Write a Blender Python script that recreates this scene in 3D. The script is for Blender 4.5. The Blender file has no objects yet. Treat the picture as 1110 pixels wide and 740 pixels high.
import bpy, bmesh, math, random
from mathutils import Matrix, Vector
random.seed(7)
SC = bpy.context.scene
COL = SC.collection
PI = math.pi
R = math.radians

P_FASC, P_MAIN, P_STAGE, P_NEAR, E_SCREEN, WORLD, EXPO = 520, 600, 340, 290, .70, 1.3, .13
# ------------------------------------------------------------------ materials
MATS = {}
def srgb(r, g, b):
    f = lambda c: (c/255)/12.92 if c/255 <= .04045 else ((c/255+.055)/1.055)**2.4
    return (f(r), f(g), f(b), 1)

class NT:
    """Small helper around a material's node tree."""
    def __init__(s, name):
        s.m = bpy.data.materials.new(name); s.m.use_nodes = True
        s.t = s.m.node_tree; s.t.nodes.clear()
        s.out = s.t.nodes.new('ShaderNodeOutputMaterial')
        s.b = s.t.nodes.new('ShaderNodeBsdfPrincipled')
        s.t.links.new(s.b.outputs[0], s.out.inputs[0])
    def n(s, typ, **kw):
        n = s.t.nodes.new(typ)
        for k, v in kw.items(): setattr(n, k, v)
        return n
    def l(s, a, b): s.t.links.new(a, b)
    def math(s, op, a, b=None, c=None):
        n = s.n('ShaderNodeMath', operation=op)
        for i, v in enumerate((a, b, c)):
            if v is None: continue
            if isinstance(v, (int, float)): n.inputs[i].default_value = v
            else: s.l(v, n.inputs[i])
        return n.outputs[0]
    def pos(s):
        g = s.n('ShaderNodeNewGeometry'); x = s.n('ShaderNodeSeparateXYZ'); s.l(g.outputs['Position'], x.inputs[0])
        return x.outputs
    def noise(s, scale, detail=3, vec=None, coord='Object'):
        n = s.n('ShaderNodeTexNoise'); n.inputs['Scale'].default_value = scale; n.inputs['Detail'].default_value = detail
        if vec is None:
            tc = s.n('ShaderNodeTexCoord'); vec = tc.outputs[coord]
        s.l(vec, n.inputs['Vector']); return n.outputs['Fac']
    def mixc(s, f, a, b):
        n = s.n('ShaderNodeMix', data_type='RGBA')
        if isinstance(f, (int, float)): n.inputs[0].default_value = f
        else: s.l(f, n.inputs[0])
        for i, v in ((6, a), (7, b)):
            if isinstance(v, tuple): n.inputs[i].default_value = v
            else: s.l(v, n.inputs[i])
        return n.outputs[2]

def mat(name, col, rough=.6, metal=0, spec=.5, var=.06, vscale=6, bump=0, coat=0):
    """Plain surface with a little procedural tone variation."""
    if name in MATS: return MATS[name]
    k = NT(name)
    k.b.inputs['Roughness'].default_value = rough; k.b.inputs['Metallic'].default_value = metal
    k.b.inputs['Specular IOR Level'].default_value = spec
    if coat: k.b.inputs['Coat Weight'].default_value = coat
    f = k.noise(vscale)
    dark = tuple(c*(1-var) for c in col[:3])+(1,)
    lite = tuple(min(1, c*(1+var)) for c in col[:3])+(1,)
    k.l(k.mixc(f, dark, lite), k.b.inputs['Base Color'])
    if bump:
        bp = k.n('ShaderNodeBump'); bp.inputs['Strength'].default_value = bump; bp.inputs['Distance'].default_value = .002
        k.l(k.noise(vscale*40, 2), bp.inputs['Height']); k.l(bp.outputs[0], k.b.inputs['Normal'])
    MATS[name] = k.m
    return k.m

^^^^

### Exercise details:
Give back exactly the material above from its opening line to the line bearing "return (f(r), f(g), f(b), 1)".

### Correct output:
Write a Blender Python script that recreates this scene in 3D. The script is for Blender 4.5. The Blender file has no objects yet. Treat the picture as 1110 pixels wide and 740 pixels high.
import bpy, bmesh, math, random
from mathutils import Matrix, Vector
random.seed(7)
SC = bpy.context.scene
COL = SC.collection
PI = math.pi
R = math.radians

P_FASC, P_MAIN, P_STAGE, P_NEAR, E_SCREEN, WORLD, EXPO = 520, 600, 340, 290, .70, 1.3, .13
# ------------------------------------------------------------------ materials
MATS = {}
def srgb(r, g, b):
    f = lambda c: (c/255)/12.92 if c/255 <= .04045 else ((c/255+.055)/1.055)**2.4
    return (f(r), f(g), f(b), 1)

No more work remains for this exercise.